The biggest coal miner in the world, Coal India Ltd., has rigged the market with false information to increase its value. According to a study published by Greenpeace, investors needed to spend more money per share than fair market value suggested.

The up-to-date Greenpeace study ‘Coal India – running on empty’ concludes that the extractable coal reserves are almost 20 % below the estimates communicated by Coal India before. Coal India’s reserves could be exhausted within 17 years.

The Greenpeace numbers are based on Coal India’s own research facility Central Mine Planning and Design Institute Limited. Prior to the 2010 IPO of Coal India the extractable coal reserves were in fact 3,5 billion tonnes lower than communicated.

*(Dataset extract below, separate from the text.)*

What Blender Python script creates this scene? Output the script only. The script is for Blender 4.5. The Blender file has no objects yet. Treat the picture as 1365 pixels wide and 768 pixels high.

The fair market value of Coal India was therefore US $ 4,2 billion lower than estimated.

Because Coal India has deluded investors Greenpeace has filed charges. The behaviour of Coal India is not only relevant for current shareholders, but sends also a clear signal to future investors.

This October, Deutsche Bank, Goldman Sachs, Bank of America, and Credit Suisse are helping Coal India to organise an increase of capital worth US $ 1 billion.

Coal India is not only financially a dangerous company. Coal India is also a threat to the people and animals in India. The construction of new coal mines will go along with the deforestation of 1 million hectares of rainforest and the coal mines will be constructed right next to tiger habitats.

Rainforest Rescue supports the environmentalists and the people in India with our protest action Tigers threatened by Deutsche Bank. Already 62,000 people have signed our letter of protest so far. We urge Deutsche Bank to take their corporate social responsibility seriously and ask them to cut ties with Coal India immediately.